─── Data for processing ───

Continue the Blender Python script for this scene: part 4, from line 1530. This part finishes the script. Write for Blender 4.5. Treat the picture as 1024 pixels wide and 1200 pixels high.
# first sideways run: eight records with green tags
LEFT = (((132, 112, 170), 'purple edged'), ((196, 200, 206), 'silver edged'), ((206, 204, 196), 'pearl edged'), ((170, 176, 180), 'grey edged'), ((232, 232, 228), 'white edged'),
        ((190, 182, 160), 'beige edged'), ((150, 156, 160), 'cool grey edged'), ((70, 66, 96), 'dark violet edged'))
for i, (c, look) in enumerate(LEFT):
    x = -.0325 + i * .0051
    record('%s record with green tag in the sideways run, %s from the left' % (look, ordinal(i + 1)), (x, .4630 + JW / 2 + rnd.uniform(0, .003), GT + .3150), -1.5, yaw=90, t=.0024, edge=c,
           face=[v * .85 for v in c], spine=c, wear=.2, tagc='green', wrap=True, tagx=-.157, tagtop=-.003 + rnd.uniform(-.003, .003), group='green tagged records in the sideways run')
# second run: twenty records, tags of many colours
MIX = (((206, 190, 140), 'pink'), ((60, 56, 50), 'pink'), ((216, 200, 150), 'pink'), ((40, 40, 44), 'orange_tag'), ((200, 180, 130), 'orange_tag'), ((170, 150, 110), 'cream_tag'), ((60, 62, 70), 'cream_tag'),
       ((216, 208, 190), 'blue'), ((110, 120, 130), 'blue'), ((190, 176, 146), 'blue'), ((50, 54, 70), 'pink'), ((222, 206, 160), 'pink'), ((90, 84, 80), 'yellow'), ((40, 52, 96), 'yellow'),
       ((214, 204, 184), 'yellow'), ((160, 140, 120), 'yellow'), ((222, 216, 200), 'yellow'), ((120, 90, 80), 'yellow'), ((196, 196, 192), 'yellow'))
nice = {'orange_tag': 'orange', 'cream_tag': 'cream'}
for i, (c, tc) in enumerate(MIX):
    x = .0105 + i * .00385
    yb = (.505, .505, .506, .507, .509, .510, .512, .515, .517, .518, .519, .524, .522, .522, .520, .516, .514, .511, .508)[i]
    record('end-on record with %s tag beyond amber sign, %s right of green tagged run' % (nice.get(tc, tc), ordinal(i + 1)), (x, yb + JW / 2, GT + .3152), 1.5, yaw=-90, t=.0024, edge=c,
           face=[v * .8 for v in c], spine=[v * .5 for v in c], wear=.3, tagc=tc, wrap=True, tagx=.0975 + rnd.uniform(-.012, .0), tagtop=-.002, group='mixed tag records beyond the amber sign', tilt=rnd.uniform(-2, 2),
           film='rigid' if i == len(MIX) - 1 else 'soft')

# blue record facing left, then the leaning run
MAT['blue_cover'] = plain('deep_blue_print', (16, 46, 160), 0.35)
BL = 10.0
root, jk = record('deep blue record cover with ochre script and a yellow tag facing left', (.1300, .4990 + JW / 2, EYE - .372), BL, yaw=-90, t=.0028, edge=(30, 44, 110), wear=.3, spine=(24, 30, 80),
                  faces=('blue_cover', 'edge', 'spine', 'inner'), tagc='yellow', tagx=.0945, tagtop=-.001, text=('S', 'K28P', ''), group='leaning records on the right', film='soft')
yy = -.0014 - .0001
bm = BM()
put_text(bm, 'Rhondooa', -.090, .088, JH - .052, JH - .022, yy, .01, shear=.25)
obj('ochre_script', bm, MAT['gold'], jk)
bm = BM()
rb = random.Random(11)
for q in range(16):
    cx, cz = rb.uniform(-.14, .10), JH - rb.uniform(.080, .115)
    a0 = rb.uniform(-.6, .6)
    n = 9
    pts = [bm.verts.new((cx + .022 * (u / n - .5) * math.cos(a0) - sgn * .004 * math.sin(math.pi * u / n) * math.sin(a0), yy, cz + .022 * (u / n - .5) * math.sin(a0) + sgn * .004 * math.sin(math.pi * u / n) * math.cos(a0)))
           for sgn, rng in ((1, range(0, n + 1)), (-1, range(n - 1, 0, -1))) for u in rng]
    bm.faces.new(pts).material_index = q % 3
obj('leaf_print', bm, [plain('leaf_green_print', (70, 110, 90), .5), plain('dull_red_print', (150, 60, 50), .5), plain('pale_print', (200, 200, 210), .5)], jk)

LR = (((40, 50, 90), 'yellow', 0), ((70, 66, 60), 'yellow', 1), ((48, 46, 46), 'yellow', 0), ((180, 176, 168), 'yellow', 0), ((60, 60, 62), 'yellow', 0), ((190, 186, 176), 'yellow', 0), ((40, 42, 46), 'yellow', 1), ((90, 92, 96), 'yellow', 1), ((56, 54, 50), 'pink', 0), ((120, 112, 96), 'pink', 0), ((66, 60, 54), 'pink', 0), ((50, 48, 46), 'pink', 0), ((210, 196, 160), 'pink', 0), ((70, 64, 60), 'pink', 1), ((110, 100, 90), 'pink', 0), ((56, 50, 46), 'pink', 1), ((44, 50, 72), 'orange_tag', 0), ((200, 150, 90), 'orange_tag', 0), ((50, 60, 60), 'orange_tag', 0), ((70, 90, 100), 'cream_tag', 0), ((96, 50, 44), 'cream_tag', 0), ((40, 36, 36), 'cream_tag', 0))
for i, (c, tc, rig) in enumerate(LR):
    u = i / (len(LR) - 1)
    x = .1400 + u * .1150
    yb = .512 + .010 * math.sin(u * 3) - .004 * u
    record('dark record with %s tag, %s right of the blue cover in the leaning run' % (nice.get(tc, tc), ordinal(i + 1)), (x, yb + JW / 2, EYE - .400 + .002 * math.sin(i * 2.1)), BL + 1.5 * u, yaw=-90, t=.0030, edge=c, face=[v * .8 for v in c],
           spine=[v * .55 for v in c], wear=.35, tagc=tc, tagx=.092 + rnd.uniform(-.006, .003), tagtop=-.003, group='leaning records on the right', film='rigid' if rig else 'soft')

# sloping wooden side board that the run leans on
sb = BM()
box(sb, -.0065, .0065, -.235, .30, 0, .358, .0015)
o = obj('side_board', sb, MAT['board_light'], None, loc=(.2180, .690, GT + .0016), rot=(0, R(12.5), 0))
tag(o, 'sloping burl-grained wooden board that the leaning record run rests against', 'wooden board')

───
─── Data for processing ───

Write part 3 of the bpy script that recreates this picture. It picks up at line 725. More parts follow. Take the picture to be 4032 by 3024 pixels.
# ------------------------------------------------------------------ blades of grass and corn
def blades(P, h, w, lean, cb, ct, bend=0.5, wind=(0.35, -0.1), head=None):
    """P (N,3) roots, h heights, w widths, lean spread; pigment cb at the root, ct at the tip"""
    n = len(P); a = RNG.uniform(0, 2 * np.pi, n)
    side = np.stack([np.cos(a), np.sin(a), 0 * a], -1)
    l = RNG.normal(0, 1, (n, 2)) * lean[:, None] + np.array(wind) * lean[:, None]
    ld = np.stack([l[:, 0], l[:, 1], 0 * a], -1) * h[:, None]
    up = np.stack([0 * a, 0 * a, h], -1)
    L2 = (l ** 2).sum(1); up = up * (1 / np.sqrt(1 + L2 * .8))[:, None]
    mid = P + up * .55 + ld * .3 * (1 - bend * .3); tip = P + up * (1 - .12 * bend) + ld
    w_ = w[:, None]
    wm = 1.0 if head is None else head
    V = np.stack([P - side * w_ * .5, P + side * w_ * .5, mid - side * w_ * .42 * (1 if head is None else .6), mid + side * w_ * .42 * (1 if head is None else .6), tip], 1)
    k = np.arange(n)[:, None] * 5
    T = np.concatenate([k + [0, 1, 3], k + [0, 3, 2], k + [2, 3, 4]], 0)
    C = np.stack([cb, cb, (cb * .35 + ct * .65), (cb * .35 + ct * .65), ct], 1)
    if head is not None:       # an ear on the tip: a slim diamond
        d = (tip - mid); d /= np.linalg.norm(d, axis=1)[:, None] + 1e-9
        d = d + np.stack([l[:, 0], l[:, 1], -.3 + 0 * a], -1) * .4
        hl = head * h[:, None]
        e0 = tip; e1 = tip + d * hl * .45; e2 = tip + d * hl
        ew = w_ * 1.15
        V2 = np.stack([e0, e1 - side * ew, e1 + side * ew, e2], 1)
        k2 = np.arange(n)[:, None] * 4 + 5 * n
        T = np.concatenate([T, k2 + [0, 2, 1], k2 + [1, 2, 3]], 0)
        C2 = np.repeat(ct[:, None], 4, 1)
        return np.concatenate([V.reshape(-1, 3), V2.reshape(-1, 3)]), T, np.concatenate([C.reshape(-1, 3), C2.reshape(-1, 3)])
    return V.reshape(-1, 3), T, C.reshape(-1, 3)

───

** What you need to do **
How many lines in the entries contain the string "that"? Answer with the number only.

** Finished task **
3